Matt Valentine and Erika Elder used to sing folk melodies on their Vermont porch with friends. However, on their latest album, Green Blues (Ecstatic Peace Records), the shaggy-haired duo of MV & EE no longer peacefully waits for seasons to change. They have instead traded their meandering lullabies for psychedelics and a trip through their own cosmic forest. Valentine has plugged into early Grateful Dead, blues, and ’60s British rock, harmonizing with Elder amid flutes, harmonicas, and a violin to create a sonic experiment that flows high and low. The album has been their most successful to date, selling out for weeks on their label’s website, and is strong enough to support a cross-country tour.

On Wednesday, February 28, MV & EE with the Bummer Road wandered into the Empty Bottle on their journey, playing to a large crowd of sonic believers. The music, despite its volume, is still mellow. With the track “Green Thighs,” the old folksy melodies can be felt through the distorted Vox chorus. Green Blues is a departure from the norm for a group that has spent a lot of time writing organic songs. By the second half of the album, they have hidden behind three-note guitar riffs and so much experimentation that the music no longer remembers where it’s been. The sound had me looking away from the stage and closing my eyes. It was contemplative with a hint of sing-along.

Valentine made reference to David Gilmour of Pink Floyd during “Canned Happiness,” which lasted over 10 minutes. Each song blended into the other as MV & EE progressed through their album, ultimately attempting to create a space where listeners can fiddle with their thoughts. Voices and modulated chords guide listeners through the music. The songs were much longer during the live show, going as long as 25 minutes in the case of “Solar Hill.” It was nice not to see a computer mixing sounds on stage. Using only instruments, an ambience explodes above the crowd and shimmers onto each person. Real rock music.

The songs are nostalgic, but there is enough experimentation present to say MV & EE have their own unique sound. If they get lucky, they could go on to play the summer festival circuit here and abroad. But as a band with a long history of reincarnation, their sound will continue to develop while they tour and work on another record. If they spent more time writing tunes like “East Mountain Joint,” with its rambling, catchy chorus that makes you want to shake your head, they could have a larger audience. I want to think, though, that mainstream success isn’t something they care about.

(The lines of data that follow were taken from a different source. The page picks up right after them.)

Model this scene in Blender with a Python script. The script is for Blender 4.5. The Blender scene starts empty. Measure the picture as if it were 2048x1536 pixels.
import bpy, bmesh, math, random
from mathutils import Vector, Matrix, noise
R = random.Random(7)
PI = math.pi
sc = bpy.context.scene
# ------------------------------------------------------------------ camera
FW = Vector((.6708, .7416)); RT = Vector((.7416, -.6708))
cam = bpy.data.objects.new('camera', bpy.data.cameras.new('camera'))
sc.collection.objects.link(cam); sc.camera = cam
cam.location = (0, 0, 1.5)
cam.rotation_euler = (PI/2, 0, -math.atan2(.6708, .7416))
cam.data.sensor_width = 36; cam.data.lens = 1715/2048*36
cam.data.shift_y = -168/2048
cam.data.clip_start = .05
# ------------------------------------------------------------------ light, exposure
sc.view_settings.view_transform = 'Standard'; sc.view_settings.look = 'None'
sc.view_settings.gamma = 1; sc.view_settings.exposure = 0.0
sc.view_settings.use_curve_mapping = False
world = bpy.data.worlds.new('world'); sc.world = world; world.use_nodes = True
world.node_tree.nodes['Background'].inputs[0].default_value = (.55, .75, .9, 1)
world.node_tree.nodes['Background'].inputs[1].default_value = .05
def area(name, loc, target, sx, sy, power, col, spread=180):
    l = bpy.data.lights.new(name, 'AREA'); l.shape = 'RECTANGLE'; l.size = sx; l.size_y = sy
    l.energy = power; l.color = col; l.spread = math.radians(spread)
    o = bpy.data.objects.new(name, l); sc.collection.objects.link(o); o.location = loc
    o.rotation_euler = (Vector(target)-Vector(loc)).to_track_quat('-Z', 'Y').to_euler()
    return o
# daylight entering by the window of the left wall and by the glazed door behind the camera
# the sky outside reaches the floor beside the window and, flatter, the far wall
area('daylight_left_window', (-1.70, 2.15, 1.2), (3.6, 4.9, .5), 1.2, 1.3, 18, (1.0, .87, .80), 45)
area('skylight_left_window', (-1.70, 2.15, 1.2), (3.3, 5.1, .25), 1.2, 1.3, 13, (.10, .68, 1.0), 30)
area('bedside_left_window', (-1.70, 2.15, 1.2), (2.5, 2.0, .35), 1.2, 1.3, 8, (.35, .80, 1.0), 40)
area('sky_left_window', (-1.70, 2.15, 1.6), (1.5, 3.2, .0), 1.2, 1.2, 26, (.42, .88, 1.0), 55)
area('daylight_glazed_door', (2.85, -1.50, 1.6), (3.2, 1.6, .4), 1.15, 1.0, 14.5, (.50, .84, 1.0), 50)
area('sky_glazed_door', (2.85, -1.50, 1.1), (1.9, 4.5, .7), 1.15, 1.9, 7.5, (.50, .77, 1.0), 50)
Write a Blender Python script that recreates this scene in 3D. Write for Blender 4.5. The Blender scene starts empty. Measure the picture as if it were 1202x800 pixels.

The beauty of MV & EE with the Bummer Road is their presentation and desire to create a particular moment for the listener. In every sense, these musicians feel through their songs. Nothing seems false. Erika Elder’s subtle smile is a testament to the joy they feel merely sharing the songs they love. Everything about the concert feels like a Midwestern field show, in which a band hooks to an outlet box, plays toward the sky, and lets the lightning bugs rise. My time with the band was over quickly, but they played just enough. Even though MV and EE with the Bummer Road have moved on, they have left a great album to take on a journey.